For a couple of years, I was a psychology major in college, and I loved it. In my younger years, I was the type of person who would take magazine quizzes to learn more about my personality and perspective – if I wasn’t fearful of a bunch of tracking and garbage, I probably would take more of the Facebook quizzes that pop up on my feed.
That we as humans can have varying world views and interpretations has always fascinated me – I love learning how someone else sees a situation and trying to see it the way that they do (even if I don’t necessarily agree).
On my morning run (on the treadmill), I watched a couple of TED Talks – “How to see past your own your own perspective and find the truth” by Michael Patrick Lynch and “What happens in your brain when you pay attention” by Mehdi Ordikhani-Seyedlar. You’re probably wondering, how are these related? I’ll explain.

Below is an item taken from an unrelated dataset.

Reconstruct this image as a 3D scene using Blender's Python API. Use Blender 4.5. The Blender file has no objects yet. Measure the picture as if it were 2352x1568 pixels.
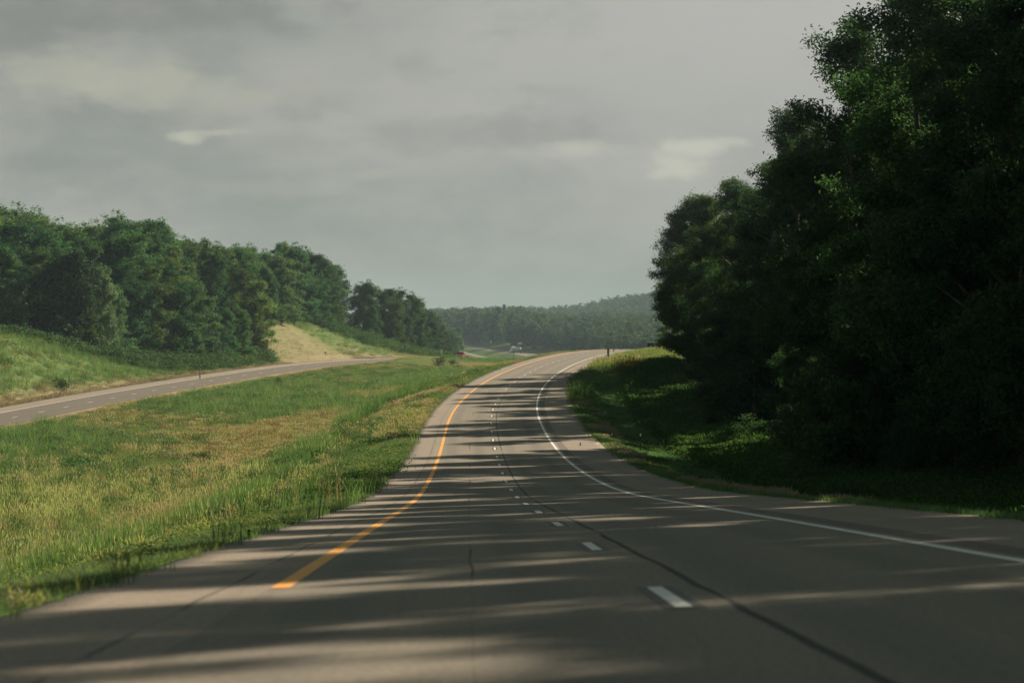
import bpy, bmesh, math, random
import numpy as np
from mathutils import Vector, Matrix, Euler

rng = np.random.default_rng(11)
random.seed(11)
R = math.radians
scene = bpy.context.scene
col = scene.collection
F = 5700.0          # focal length in units of a 2352 wide frame

# ------------------------------------------------------------------ helpers
def link(o, parent=None):
    col.objects.link(o)
    if parent is not None:
        o.parent = parent
    return o

def tag(o, label=None, cat=None, group=None, kind=None):
    if label: o['label'] = label
    if cat: o['category'] = cat
    if group: o['group'] = group
    if kind: o['kind'] = kind
    return o

def empty(name, loc, rz=0.0):
    o = bpy.data.objects.new(name, None)
    o.location = loc
    o.rotation_euler = (0, 0, rz)
    o.empty_display_size = 0.3
    return link(o)

def mesh_np(name, verts, faces, mats=(), smooth=False, matidx=None, fattr=None, uv=None):
    """faces: (M,4) or (M,3) int array"""
    verts = np.asarray(verts, dtype=np.float32); faces = np.asarray(faces, dtype=np.int32)
    me = bpy.data.meshes.new(name)
    n = faces.shape[1]
    me.vertices.add(len(verts)); me.vertices.foreach_set('co', verts.ravel())
    me.loops.add(faces.size); me.loops.foreach_set('vertex_index', faces.ravel())
    me.polygons.add(len(faces))
    me.polygons.foreach_set('loop_start', np.arange(0, faces.size, n, dtype=np.int32))
    if smooth:
        me.polygons.foreach_set('use_smooth', np.ones(len(faces), dtype=bool))
    for m in mats:
        me.materials.append(m)
    if matidx is not None:
        me.polygons.foreach_set('material_index', np.asarray(matidx, dtype=np.int32))
    if fattr:
        for k, v in fattr.items():
            dom = 'FACE' if len(v) == len(faces) else 'POINT'
            a = me.attributes.new(k, 'FLOAT', dom)
            a.data.foreach_set('value', np.asarray(v, dtype=np.float32))
    if uv is not None:
        l = me.uv_layers.new(name='UVMap')
        l.data.foreach_set('uv', np.asarray(uv, dtype=np.float32)[faces.ravel()].ravel())
    me.update(calc_edges=True)
    me.validate()
    return me

def sstep(a, b, x):
    t = np.clip((np.asarray(x, float) - a) / (b - a), 0, 1)
    return t * t * (3 - 2 * t)

def vnoise(x, y, seed=0):
    x = np.asarray(x, float); y = np.asarray(y, float)
    xi = np.floor(x).astype(np.int64); yi = np.floor(y).astype(np.int64)
    fx = x - xi; fy = y - yi
    fx = fx * fx * (3 - 2 * fx); fy = fy * fy * (3 - 2 * fy)
    def h(a, b):
        n = (a * 374761393 + b * 668265263 + seed * 1442695) & 0x7fffffff
        n = ((n ^ (n >> 13)) * 1274126177) & 0x7fffffff
        n = n ^ (n >> 16)
        return (n & 0xffff) / 65535.0
    return (h(xi, yi) * (1 - fx) + h(xi + 1, yi) * fx) * (1 - fy) + (h(xi, yi + 1) * (1 - fx) + h(xi + 1, yi + 1) * fx) * fy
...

You’re probably wondering, how are these related? I’ll explain.
Let’s start with attention. As you’re hearing, reading, learning another person’s perspective/point of view, you need to pay attention. As Mr. Ordikhani-Seyedlar points out, this is hard. He says, “Many people think that attention is all about what we are focusing on, but it’s also about what information our brain is trying to filter out.” He speaks to the overt attention that we give something by looking at it. However, in the “case of attention…we can shift our attention not only by our eyes but also by thinking.”
He goes on to explain an experiment to test overt and covert attention, and what he found was that “The frontal part, it seems that it works as a filter trying to let information come in only from the right flicker that you are paying attention to and trying to inhibit the information coming from the ignored one.”

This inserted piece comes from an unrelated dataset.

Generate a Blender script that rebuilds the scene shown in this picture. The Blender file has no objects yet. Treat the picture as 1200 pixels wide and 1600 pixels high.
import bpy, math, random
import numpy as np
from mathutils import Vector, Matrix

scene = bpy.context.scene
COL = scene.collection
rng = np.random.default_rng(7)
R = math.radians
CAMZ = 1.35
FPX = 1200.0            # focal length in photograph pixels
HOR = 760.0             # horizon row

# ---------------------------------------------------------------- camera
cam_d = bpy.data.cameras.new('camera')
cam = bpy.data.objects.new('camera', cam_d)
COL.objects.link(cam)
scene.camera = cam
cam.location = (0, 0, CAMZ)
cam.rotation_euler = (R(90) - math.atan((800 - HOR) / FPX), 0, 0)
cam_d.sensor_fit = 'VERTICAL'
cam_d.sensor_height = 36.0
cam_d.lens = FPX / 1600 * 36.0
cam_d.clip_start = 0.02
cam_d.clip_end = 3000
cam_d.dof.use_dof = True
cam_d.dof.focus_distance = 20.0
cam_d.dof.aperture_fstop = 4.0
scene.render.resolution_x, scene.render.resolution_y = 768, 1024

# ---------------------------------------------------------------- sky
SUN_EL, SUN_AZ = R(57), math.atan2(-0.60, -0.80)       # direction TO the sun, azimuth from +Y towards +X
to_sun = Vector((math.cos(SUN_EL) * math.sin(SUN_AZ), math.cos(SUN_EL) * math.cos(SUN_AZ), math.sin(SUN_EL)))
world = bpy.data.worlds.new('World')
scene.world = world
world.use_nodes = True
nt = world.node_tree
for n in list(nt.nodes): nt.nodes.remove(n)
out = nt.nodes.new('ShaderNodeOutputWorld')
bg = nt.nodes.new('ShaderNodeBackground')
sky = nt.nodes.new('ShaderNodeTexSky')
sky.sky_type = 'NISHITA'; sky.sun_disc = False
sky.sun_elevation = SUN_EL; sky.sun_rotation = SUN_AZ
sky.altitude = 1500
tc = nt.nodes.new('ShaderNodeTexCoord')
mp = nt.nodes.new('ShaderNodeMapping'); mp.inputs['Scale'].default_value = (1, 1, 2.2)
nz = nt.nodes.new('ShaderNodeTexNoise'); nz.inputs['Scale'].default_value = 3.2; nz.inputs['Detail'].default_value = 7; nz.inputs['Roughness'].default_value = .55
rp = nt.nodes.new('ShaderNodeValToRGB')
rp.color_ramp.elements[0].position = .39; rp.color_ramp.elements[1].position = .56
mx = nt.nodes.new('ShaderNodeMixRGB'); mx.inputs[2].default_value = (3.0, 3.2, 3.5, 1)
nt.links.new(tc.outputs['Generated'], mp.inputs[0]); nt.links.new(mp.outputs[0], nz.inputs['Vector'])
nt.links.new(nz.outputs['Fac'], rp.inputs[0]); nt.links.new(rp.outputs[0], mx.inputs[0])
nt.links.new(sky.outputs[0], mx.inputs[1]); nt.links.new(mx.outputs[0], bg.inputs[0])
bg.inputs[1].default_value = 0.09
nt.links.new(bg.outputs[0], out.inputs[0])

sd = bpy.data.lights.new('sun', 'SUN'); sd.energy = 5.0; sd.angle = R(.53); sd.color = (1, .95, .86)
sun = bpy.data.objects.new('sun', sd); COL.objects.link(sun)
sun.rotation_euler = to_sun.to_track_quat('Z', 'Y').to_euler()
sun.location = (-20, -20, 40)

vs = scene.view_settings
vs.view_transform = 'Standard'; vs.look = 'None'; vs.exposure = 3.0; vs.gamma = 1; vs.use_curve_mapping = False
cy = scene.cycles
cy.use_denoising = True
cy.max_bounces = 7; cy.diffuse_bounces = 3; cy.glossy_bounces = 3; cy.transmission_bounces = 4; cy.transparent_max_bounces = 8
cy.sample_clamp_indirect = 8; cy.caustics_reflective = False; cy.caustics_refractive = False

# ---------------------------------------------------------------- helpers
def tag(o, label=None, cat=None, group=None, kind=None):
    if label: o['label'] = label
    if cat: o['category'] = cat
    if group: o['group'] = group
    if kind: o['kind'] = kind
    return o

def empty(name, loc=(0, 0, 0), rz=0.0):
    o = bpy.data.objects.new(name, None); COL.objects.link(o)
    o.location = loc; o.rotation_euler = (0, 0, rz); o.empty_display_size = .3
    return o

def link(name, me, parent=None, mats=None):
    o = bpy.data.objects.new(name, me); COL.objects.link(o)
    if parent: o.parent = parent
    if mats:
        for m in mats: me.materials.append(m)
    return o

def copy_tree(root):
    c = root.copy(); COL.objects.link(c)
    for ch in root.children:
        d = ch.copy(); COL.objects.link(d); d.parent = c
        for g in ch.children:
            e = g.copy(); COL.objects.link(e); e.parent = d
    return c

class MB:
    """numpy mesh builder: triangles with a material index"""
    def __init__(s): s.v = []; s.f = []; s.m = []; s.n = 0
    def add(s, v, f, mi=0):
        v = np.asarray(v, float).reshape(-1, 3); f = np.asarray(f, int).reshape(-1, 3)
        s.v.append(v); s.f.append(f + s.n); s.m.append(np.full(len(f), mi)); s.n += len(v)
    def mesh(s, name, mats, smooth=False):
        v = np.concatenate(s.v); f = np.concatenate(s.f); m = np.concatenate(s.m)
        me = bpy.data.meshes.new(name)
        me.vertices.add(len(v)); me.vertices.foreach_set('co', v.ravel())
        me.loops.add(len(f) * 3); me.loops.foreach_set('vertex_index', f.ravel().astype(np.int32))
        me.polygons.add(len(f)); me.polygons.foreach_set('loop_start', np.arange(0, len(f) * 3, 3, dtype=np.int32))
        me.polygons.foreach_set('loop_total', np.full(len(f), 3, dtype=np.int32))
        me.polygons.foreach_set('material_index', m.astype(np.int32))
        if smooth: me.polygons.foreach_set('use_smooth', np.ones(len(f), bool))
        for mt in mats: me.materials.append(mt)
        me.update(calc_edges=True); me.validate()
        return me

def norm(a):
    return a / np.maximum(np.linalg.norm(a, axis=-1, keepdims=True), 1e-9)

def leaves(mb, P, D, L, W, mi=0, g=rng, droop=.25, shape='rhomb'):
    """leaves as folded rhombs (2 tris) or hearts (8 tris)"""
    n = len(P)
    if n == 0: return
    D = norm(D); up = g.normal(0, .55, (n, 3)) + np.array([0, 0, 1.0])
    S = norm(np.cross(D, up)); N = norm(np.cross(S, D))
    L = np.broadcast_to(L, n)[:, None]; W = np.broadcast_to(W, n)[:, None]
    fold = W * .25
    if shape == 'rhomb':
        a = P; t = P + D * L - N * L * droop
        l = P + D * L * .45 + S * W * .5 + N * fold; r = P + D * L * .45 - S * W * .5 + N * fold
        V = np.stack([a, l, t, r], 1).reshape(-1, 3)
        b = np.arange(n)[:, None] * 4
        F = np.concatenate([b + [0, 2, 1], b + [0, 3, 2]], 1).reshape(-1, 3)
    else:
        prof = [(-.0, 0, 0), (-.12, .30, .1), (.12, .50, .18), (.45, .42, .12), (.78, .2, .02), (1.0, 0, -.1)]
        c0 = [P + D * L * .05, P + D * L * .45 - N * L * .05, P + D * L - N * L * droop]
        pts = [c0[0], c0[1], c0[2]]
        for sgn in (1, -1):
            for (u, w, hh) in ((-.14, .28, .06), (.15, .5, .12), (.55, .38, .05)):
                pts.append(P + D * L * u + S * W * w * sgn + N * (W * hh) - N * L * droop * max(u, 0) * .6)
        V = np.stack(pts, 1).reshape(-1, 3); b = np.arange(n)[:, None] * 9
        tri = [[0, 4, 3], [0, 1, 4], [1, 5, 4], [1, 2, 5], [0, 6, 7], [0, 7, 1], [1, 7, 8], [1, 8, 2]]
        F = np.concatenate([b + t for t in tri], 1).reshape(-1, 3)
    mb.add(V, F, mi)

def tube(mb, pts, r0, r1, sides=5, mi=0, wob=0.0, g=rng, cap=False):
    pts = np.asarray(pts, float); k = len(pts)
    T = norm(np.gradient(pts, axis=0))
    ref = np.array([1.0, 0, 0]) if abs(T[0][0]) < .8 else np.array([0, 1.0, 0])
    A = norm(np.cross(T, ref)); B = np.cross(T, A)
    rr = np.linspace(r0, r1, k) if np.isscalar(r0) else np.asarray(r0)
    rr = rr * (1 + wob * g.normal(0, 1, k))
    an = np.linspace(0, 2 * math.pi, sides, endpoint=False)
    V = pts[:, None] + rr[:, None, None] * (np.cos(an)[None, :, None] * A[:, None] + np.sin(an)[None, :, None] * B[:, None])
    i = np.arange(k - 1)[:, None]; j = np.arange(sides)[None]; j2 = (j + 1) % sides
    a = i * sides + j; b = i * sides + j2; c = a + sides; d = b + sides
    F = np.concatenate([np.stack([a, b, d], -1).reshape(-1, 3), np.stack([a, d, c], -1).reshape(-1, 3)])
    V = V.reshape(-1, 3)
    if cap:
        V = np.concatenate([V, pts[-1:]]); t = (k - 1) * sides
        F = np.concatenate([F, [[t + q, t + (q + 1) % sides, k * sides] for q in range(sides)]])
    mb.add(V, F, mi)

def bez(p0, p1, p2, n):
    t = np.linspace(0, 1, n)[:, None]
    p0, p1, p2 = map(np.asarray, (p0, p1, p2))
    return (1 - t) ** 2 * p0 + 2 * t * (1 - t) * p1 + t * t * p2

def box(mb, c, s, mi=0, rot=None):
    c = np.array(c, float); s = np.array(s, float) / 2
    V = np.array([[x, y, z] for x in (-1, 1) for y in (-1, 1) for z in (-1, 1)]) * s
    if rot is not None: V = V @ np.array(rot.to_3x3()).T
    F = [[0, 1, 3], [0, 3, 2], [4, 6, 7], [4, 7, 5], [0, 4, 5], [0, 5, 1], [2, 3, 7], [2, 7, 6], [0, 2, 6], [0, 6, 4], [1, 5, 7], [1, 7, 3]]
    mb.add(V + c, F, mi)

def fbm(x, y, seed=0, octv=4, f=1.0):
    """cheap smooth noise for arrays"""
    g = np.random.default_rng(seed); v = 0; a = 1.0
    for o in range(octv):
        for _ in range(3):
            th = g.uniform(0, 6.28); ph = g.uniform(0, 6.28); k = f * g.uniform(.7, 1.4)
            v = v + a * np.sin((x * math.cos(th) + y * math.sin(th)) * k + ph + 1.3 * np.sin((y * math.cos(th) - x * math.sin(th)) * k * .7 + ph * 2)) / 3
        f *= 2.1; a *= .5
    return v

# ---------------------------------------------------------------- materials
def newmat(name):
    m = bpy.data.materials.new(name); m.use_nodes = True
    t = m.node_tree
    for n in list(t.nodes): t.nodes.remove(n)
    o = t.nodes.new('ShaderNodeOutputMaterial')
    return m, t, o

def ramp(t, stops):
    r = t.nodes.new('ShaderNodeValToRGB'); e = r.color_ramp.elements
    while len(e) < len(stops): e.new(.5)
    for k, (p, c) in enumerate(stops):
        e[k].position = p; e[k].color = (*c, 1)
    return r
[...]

The frontal part our brains is responsible for the higher cognitive functions we have as humans.
Okay, that’s enough neuroscience, what does that have to do with perspective?
Michael Patrick Lynch opens his TED Talk with the imaginary scenario where a person has a smartphone in their brain, and he asks the question, “would it make it easier for you to know what’s true?”
He goes on to say, “Now, it’s a feature of modern life, I suppose, that large swaths of the public live in isolated information bubbles. We’re polarized: not just over values, but over the facts. One reason for that is, the data analytics that drive the internet get us not just more information, but more of the information that we want. Our online life is personalized; everything from the ads we read to the news that comes down our Facebook feed is tailored to satisfy our preferences. And so while we get more information, a lot of that information ends up reflecting ourselves as much as it does reality. It ends up, I suppose, inflating our bubbles rather than bursting them. And so maybe it’s no surprise that we’re in a situation, a paradoxical situation, of thinking that we know so much more, and yet not agreeing on what it is we know.”
He explains that this isn’t a technology problem, it’s a human problem related to how we think and what we value as individuals. He describes that one of the first steps in solving this is agreeing that we live in a common reality. However, “we can’t step outside our own perspectives, can’t step outside of our own bias.”
I encourage you to watch both of these TED Talks because both speakers go much deeper than this summary.
To tie it all together, the work that Medhi Ordikhani-Seyedlar shared with us explain that our overt focus only goes so far once the frontal lobe starts filtering information, similar to confirmation bias, that matches our perspective on reality. Let’s hope that we all start using the three tips that Michael Patrick Lynch shared so that we’re all open to understanding someone else’s perspective on the reality that we all live in.